Ainsi, les conventions fiscales visent ainsi à éviter la double imposition en répartissant les droits d’imposition selon la nature des revenus (immobiliers, mobiliers, dividendes, plus-values, etc.). Il est donc essentiel de vérifier qu’une convention fiscale bilatérale existe entre la France et le pays de résidence afin d’éliminer la double imposition. A ce jour, 121 conventions fiscales ont été signées par la France et un autre Etat.

... Comme au plan matrimonial...

Sur le plan matrimonial, la loi applicable peut varier en fonction du pays de résidence, ce qui peut entraîner des conséquences sur la répartition des biens en cas de divorce ou de décès. Depuis l’entrée en vigueur du règlement européen de 2016, signé par 24 pays, lequel s’applique aux mariages célébrés à partir de 2019 sans contrat de mariage, le principe de loi unique s’applique. Le régime matrimonial est régi par la loi de l’Etat de la première résidence habituelle commune des époux après le mariage.

Pour les mariages célébrés entre 1992 et 2019 toujours sans contrat de mariage, ce même critère de la première résidence commune s’applique également, mais avec une particularité : le régime matrimonial peut évoluer dans trois situations, entraînant une mutabilité du régime matrimonial.

Cela peut se produire si les époux s’installent dans un pays dont ils possèdent ou acquièrent la nationalité commune, s’ils résident pendant dix ans dans un même État, ou s’ils n’avaient pas de résidence commune auparavant.
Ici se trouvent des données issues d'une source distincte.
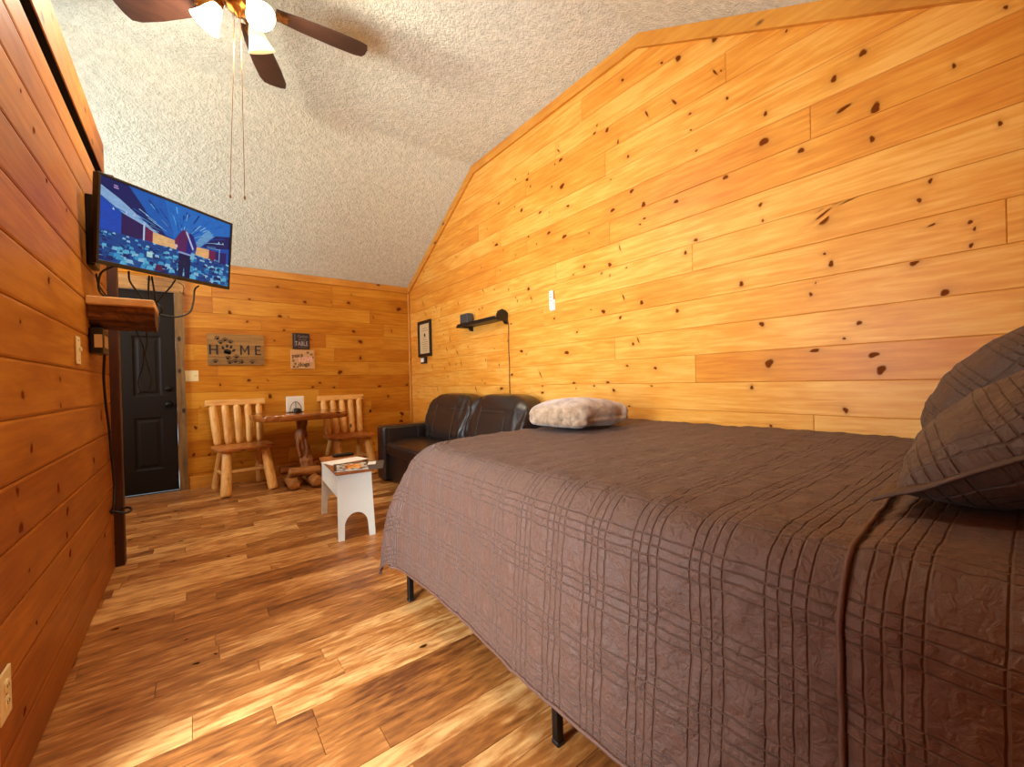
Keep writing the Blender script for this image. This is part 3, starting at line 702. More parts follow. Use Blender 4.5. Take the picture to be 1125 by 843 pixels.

Par exemple, en France, sans contrat de mariage, les biens sont automatiquement soumis au régime légal de la communauté réduite aux acquêts tandis qu’au Royaume-Uni, le régime qui s’applique est en séparation de biens. Il est donc important d’anticiper ses changements avant une expatriation.

... Ou sucessoral

De même, sur le plan successoral, depuis l’entrée en vigueur le 17 août 2015 du règlement européen sur les successions internationales qui permet désormais d’harmoniser les règles, signé par 19 pays, c’est la loi de la dernière résidence habituelle du défunt qui régit l’ensemble de la succession, sans distinction entre les biens meubles (comptes bancaires, etc) et immeubles (biens immobiliers). Pour les résidents de pays non signataires de ce règlement, où le principe de la scission s’applique, différentes lois peuvent s’appliquer en fonction de la nature et de la localisation du bien. Afin d’éviter un risque de morcellement de la succession, il s’agira de définir la loi nationale devant s’appliquer au décès par professio juris (testament).

Ainsi, il conviendra donc de bien préparer son expatriation car un changement de résidence principale peut avoir un impact significatif sur les plans juridique, civil et fiscal.